How banks stop people of color from homeownership
PHILADELPHIA - Fifty years after the federal Fair Housing Act banned racial discrimination in lending, African-Americans and Latinos continue to be routinely denied conventional mortgage loans at rates far higher than their white counterparts.
This modern-day redlining persisted in 61 metro areas even when controlling for applicants' income, loan amount and neighborhood, according to millions of Home Mortgage Disclosure Act records analyzed by Reveal from The Center for Investigative Reporting.
The yearlong analysis, based on 31 million records, relied on techniques used by leading academics, the Federal Reserve and Department of Justice to identify lending disparities.
It found a pattern of troubling denials for people of color across the country, including in major metropolitan areas such as Atlanta, Detroit, Philadelphia, St. Louis and San Antonio. African-Americans faced the most resistance in Southern cities - Mobile, Alabama; Greenville, North Carolina; and Gainesville, Florida - and Latinos in Iowa City, Iowa.
No matter their location, loan applicants told similar stories, describing an uphill battle with loan officers who they said seemed to be fishing for a reason to say no.

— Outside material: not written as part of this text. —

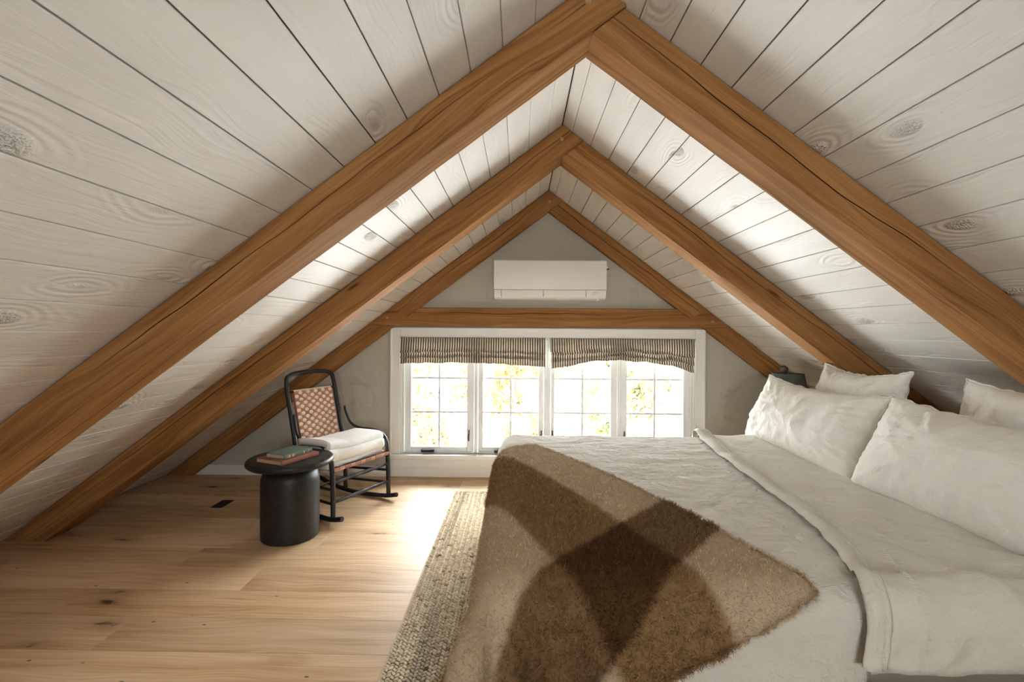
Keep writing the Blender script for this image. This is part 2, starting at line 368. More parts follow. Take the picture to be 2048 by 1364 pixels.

“I had a fair amount of savings and still had so much trouble just left and right,” said Rachelle Faroul, a 33-year-old black woman who was rejected twice by lenders when she tried to buy a brick row house close to Malcolm X Park in Philadelphia, where African-Americans were 2.7 times as likely as whites to be denied a conventional mortgage.
Blacks turned away
In the 1930s, surveyors with the federal Home Owners' Loan Corp. drew lines on maps and colored some neighborhoods red, deeming them “hazardous” for bank lending because of the presence of African-Americans or European immigrants, especially Jews.
Redlining has been outlawed for half a century. And for the last 40 years, banks have had a legal obligation under the Community Reinvestment Act to solicit clients - borrowers and depositors - from all segments of their communities.
But in many places, Reveal found the law hasn't made much difference.
The analysis - independently reviewed and confirmed by the Associated Press - showed black applicants were turned away at significantly higher rates than whites in 48 cities, Latinos in 25, Asians in nine and Native Americans in three. In Washington, D.C., the nation's capital, Reveal found all four groups were significantly more likely to be denied a home loan than whites.
“It's not acceptable from the standpoint of what we want as a nation: to make sure that everyone shares in economic prosperity,” said Thomas Curry, who served as America's top bank regulator, the comptroller of the currency, from 2012 until he stepped down in May.
Yet Curry's agency was part of the problem, deeming 99 percent of banks satisfactory or outstanding based on inspections administered under the Community Reinvestment Act. And the Justice Department sued just nine financial institutions for failing to lend to people of color under the Obama administration.
Curry argued that the law shares part of the blame; it needs to be updated and strengthened.
“The Community Reinvestment Act has aged a lot in 40 years,” he said.
Weakened bank standards
Since Curry departed nine months ago, the Trump administration has gone the other way, weakening the standards banks must meet to pass a Community Reinvestment Act exam. During President Donald Trump's first year in office, the Justice Department did not sue a single lender for racial discrimination.
The disproportionate denials and limited anti-discrimination enforcement help explain why the homeownership gap between whites and African-Americans is now wider than it was during the Jim Crow era.
In the United States, “wealth and financial stability are inextricably linked to housing opportunity and homeownership,” said Lisa Rice, executive vice president of the National Fair Housing Alliance, an advocacy group. “For a typical family, the largest share of their wealth emanates from homeownership and home equity.”
The latest figures from the U.S. Census Bureau show the median net worth for an African-American family is now $9,000, compared with $132,000 for a white family. Latino families did not fare much better at $12,000.
Lenders and their trade organizations do not dispute the fact that they turn away people of color at rates far greater than whites.
But they maintain that the disparity can be explained by two factors the industry has fought to keep hidden: the prospective borrowers' credit history and overall debt-to-income ratio. They singled out the three-digit credit score - which banks use to determine whether a borrower is likely to repay a loan - as especially important in lending decisions.